Moody’s Investors Service has upgraded Nigeria’s long-term issuer ratings from Caa1 to B3, assigning a stable outlook—its second positive action on the country’s credit profile in under a year. The upgrade reflects growing confidence in Nigeria’s economic direction under President Bola Ahmed Tinubu’s administration.

The Federal Government hailed the decision as further validation of its reform-driven efforts to stabilize the economy and attract investment.

Moody’s cited notable improvements in Nigeria’s fiscal and external positions, supported by policy shifts since President Tinubu took office in May 2023. Key reforms include a more flexible foreign exchange regime, removal of fuel subsidies, tax reforms, and broader efforts to restore macroeconomic stability and fiscal transparency.

The rating upgrade follows a similar move by Fitch Ratings just two months ago, which raised Nigeria’s rating from ‘B-’ to ‘B’ with a stable outlook, citing positive macroeconomic trends.

This latest move marks a one-notch improvement in Nigeria’s creditworthiness, moving the country out of the “very high risk” category. While risks remain, the upgrade signals increased global confidence and could lead to lower borrowing costs, greater access to foreign capital, and a rise in foreign direct and portfolio investments.

Finance Minister Wale Edun said Moody’s recognition is a testament to the administration’s resolve to achieve economic stability and sustainable growth. “Our reforms are tough but necessary,” he noted, highlighting the role of various government agencies, including the Central Bank of Nigeria, in driving recovery.

The Federal Ministry of Finance emphasized that the timing of the upgrade aligns with the government’s push for private sector-led growth, improved infrastructure financing, and an expanded financial sector.

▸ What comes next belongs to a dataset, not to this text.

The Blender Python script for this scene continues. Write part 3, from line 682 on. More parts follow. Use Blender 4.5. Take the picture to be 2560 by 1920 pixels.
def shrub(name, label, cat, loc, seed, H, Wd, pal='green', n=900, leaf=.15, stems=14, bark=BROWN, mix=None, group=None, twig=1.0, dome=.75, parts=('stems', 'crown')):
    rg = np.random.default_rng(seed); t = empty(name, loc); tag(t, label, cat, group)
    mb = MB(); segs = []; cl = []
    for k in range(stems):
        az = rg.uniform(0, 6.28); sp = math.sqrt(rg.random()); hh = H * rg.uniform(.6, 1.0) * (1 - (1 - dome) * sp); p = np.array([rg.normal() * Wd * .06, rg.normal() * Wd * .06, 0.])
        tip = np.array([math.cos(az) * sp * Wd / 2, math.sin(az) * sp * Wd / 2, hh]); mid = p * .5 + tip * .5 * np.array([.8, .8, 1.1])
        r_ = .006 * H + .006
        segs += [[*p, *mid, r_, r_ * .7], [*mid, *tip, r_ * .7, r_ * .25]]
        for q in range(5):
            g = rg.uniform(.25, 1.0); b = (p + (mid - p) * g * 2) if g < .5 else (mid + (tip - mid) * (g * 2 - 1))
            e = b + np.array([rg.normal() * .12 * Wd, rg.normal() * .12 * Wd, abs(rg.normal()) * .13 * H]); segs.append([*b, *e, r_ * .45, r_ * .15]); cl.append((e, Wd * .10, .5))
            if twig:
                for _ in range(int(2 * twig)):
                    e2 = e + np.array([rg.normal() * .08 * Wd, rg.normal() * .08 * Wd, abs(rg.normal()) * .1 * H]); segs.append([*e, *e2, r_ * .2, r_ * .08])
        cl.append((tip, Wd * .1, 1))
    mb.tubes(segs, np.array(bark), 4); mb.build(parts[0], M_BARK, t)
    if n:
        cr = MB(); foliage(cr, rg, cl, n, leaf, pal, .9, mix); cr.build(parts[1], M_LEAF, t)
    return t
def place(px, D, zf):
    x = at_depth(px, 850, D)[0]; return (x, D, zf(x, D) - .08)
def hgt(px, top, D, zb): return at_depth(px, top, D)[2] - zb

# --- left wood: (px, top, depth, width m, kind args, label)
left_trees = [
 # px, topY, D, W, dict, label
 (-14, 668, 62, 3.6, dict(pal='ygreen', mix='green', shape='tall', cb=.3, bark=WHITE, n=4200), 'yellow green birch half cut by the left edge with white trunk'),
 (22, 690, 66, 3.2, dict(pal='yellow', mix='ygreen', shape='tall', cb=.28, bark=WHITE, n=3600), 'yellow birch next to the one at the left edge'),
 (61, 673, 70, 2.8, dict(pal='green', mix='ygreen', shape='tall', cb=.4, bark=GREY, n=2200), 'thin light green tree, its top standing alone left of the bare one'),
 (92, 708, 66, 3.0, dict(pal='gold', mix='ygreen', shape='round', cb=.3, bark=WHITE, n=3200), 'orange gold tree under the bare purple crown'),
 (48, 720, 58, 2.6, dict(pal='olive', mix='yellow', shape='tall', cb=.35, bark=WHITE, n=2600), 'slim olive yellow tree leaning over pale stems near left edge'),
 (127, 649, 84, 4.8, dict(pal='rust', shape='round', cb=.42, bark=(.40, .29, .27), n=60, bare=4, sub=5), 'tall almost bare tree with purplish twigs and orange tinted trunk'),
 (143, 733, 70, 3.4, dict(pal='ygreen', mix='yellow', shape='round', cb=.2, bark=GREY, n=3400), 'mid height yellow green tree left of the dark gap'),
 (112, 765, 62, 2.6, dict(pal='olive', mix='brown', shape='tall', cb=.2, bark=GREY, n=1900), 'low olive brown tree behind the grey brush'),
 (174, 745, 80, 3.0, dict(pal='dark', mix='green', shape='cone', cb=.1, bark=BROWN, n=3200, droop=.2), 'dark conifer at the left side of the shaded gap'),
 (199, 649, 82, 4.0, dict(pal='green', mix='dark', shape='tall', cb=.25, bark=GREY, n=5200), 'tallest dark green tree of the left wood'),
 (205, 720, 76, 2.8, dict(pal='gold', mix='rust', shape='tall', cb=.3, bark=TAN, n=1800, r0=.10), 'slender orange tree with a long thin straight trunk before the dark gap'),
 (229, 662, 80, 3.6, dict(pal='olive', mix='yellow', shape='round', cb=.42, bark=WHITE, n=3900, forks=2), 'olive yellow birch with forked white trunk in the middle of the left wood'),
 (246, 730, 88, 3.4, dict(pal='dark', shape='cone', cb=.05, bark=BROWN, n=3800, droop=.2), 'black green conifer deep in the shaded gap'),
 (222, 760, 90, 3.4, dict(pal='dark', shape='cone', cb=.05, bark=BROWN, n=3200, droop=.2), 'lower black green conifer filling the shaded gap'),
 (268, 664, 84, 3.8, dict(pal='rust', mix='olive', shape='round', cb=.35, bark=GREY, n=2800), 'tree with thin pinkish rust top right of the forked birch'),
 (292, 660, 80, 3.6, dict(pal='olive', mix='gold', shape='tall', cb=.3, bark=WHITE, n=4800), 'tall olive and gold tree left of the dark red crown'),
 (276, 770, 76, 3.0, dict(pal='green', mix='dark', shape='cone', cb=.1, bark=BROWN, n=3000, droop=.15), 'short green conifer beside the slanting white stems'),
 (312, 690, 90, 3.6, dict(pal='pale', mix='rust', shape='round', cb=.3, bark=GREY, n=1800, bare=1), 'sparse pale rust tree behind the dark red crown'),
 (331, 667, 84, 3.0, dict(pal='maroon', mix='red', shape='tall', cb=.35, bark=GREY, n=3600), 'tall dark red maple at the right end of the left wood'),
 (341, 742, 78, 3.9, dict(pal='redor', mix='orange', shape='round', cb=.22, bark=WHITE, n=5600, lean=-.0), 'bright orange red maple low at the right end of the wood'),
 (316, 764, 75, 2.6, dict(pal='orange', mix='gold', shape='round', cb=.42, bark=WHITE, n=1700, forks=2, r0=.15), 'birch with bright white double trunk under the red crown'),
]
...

Economist Dr. Wahab Balogun, CEO of Ambosit Capital Managers, described the dual upgrades by Fitch and Moody’s as strong indicators that Nigeria is regaining credibility in global finance. He noted that the stable outlook suggests the reforms are seen as credible, but stressed that sustained implementation will be key to realizing long-term benefits.

With better ratings, Nigeria is better positioned to re-engage with international capital markets on improved terms, freeing up resources for development priorities such as infrastructure, economic diversification, and inclusive growth.